The best information money can buy on climate change
On May 8, 2013, the Wall Street Journal trotted out former astronaut Harrison Schmitt and physics professor William Happer to proclaim that 400 ppm of CO2 is no big deal. In fact, they exclaim that this extra CO2 is good for us because it is good for plants. Media Matters harpooned the WSJ article, citing scientific research indicating:
- That the increased CO2 puts 20-30% of plant and animal species at increased risk.
- That climate change is leading to more floods and droughts, hurting agriculture and severe crop reduction.

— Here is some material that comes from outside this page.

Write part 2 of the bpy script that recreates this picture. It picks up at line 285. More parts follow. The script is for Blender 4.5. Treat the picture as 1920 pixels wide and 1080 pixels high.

- That climate change is "driving a multitude of related and interacting changes in the Earth system, including decreases in the amounts of ice stored in mountain glaciers and polar regions, increases in sea level, changes in ocean chemistry, and changes in the frequency and intensity of heat waves, precipitation events, and droughts."
- That the WSJ article is wrong to claim that current CO2 levels are historically low, because they've only been higher during periods of mass extinction. For the past 800,000 years prior to the industrial revolution, the rate of CO2 never exceeded 300 ppm. Further, the problem is not simply the rate, but the rate of increase of the rate.
- That most species alive today have "never existed in a world with CO2 levels substantially higher than today's".
- That the WSJ article is factually incorrect to claim that carbon dioxide levels have "little correlation" with temperatures.